With diligent effort, and perseverance, he added, the people should cure the nation’s economic and social ailments.

The President said that when the People’s Party took the reins of the country it had been cut to half. There were no stocks of fertilsers. It had no diesel and oil left as a result of the enemy’s bombing on oil dumps in Karachi. His Government had got over many such problems, an efforts were afoot to tackle the remaining ones.

The solution of the problem of the rising prices, he said, lay in increased production and self-sufficiency in the commodities of daily use. The present regime would do whatever possible to achieve these ends, he asserted.

The President said he had told a deputation of industrialists earlier in the morning that they would get all facilities from the Government for installing new industries. Besides, he said, the Government had decided to set up a big refinery at Multan. The country, he hope, would be self -sufficient in sugar within a year’s time.

The President regretted that smuggling of food grains was still going on through land and sea routes from Sindh, Baluchistan and the NWFP, and it was also one of the causes of the shortage of wheat in the country.

The Government, he said, was contemplating further measures to check this heinous crime. To deal with the smugglers sternly he said, the cooperation n of the people was a must.

Despite various difficulties and the crisis in the recent past, the country, during the last one year, earned as much foreign exchange as it did before the separation of East Pakistan, and that Pakistan’s foreign exchange earnings during the year was almost half the earning of India at the same time.

The President said, the People’s Party would never to back on promises made to the people. It would implement its manifesto in full. The people should rest assured that his Government would make Pakistan “one of the greatest countries of the world.”

The President asked the Ministers, MNAs and MPAs to keep close contact with the workers to know their problems and solve their genuine difficulties.

The President, who took notice of the complaints of the workers against the attitude of the Ministers and party Legislators, said that they could not ignore or avoid them (the workers).

He said it was their duty to keep themselves aware of the workers’ problems and find their solution. If they did not respond to their genuine difficulties, they (the workers) would lose heart and become disillusioned.

He said the Ministers, MNAs and PMAs “must seek the cooperation of the workers” in solving the problems of the people.

The President reminded the Ministers and representative of the people that they could not lose sight of the fact that if they lost confidence of the people, they might face the possibility of rejection by voters during the next elections.
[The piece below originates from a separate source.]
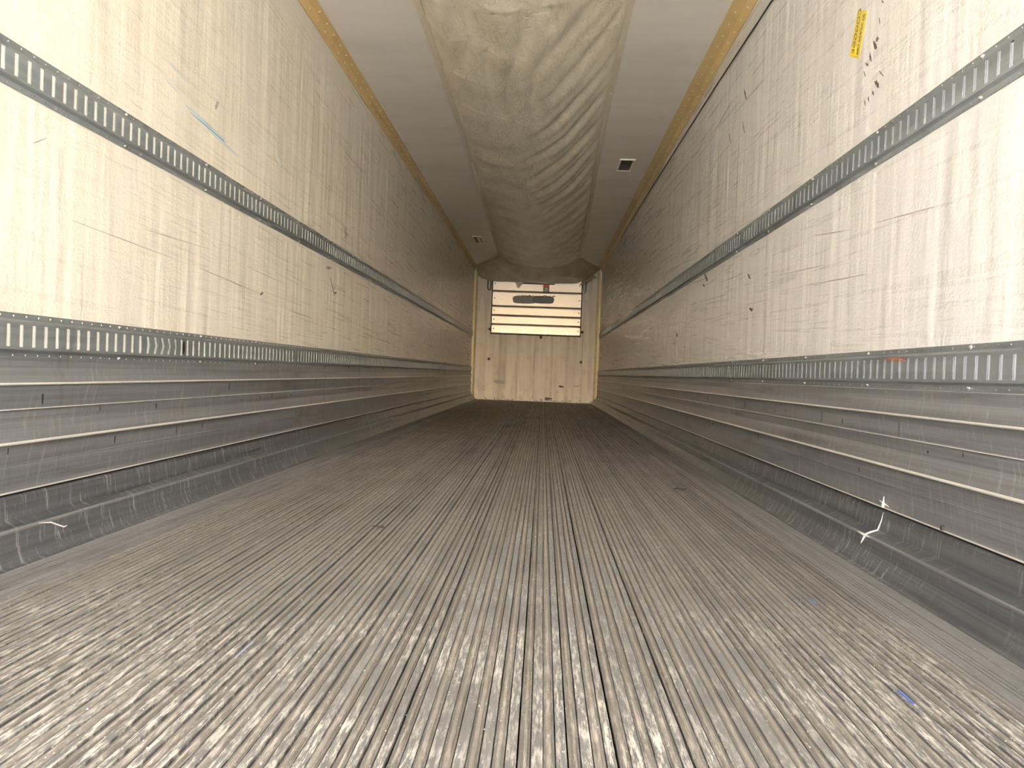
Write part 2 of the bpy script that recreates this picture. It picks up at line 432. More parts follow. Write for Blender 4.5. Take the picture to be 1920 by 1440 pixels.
def edge_plate(x0, x1, side):
    mb = MB()
    w = x1 - x0
    prof = []
    marks_ = [0.30, 0.37, 0.60, 0.66, 0.72, 0.93] if side > 0 else [0.07, 0.28, 0.34, 0.40, 0.63, 0.70]
    marks_ = [0.08, 0.30, 0.38, 0.46, 0.70] if side > 0 else [0.30, 0.54, 0.62, 0.70, 0.92]
    prof.append((x0, -0.009)); prof.append((x0, 0.0))
    for f in marks_:
        xx = x0 + w * f
        prof += [(xx - 0.0012, 0.0), (xx - 0.0008, -0.006), (xx + 0.0008, -0.006), (xx + 0.0012, 0.0)]
    prof.append((x1, 0.0)); prof.append((x1, -0.009))
    mi = [1 if (a[1] < -0.005 and b[1] < -0.005) else 0 for a, b in zip(prof, prof[1:] + prof[:1])]
    mb.prism(prof, Y0, Y1 - 0.02, mi)
    return mb.build('floor_edge_plate', [M['plate'], M['groove']], floor)
edge_plate(FLX, SX0, -1); edge_plate(SX1, FRX, 1)

# ------------------------------------------------------------------ scuff liners and base rails
def liner(side):
    X = XL if side < 0 else XR
    s = 1 if side < 0 else -1            # outward = into the room
    name = 'baseboard_left' if side < 0 else 'baseboard_right'
    root = empty(name, (X, 0, 0))
    tag(root, ('ribbed aluminium scuff liner and dark base rail along the left wall' if side < 0
               else 'ribbed aluminium scuff liner and dark base rail along the right wall'), kind='structure')
    def P(pts): return [(s * o, z) for o, z in pts]
    # upper plank: crease, ridge, recessed web
    up = [(0, .532), (.004, .532), (.005, .502), (.007, .497), (.021, .461), (.0225, .4575), (.021, .4545), (.010, .452), (.009, .393), (.0125, .3905), (.0125, .3875), (.008, .3855), (0, .3855)]
    mi = [0]*13; mi[4] = 1; mi[5] = 1; mi[9] = 1
    lo = [(0, .385), (.008, .385), (.008, .352), (.010, .345), (.024, .304), (.0255, .299), (.024, .2955), (.009, .292), (.009, .243), (.0105, .2405), (.009, .238), (.0125, .181), (.015, .1705), (.0145, .1655), (0, .1655)]
    mj = [0]*15; mj[4] = 1; mj[5] = 1; mj[12] = 1
    for nm, pr, m_ in (('scuff_plank', up, mi), ('scuff_plank', lo, mj)):
        seams = [Y0, 4.9, 9.8, Y1 - 0.002]
        for a, b in zip(seams, seams[1:]):
            mb = MB(); mb.prism(P(pr), a, b - 0.003, m_)
            mb.build(nm, [M['scuff'], M['ridge']], root)
    # base rail (cove) in facets down to the deck
    half = abs((FLX - XL) if side < 0 else (XR - FRX))
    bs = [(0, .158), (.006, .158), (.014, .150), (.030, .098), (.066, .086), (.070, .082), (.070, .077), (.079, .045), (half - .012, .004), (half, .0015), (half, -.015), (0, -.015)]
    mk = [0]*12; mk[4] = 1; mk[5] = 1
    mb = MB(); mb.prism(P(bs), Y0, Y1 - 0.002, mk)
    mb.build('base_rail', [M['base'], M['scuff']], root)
    mb = MB(); mb.box((min(0, s*.004), Y0, .158), (max(0, s*.004), Y1 - .002, .166)); mb.build('seam_gap', M['black'], root)
    return root
base_l = liner(-1); base_r = liner(1)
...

He, however, said the Ministers, MNAs and MPAs had also some complaints against the workers, he said they quite often told him that party workers brought undue pressure on them and the Government officials to get work done.

This attitude, Mr. Bhutto, said should be given up in the larger national interest, as the Government was responsible to the whole nation to solve its difficulties and not the party workers alone.

The President listened to workers’ grievances individually and also received a large number of written complaints from them. He asked the concerned Ministers to take prompt notice of these complaints and solve them as soon as possible.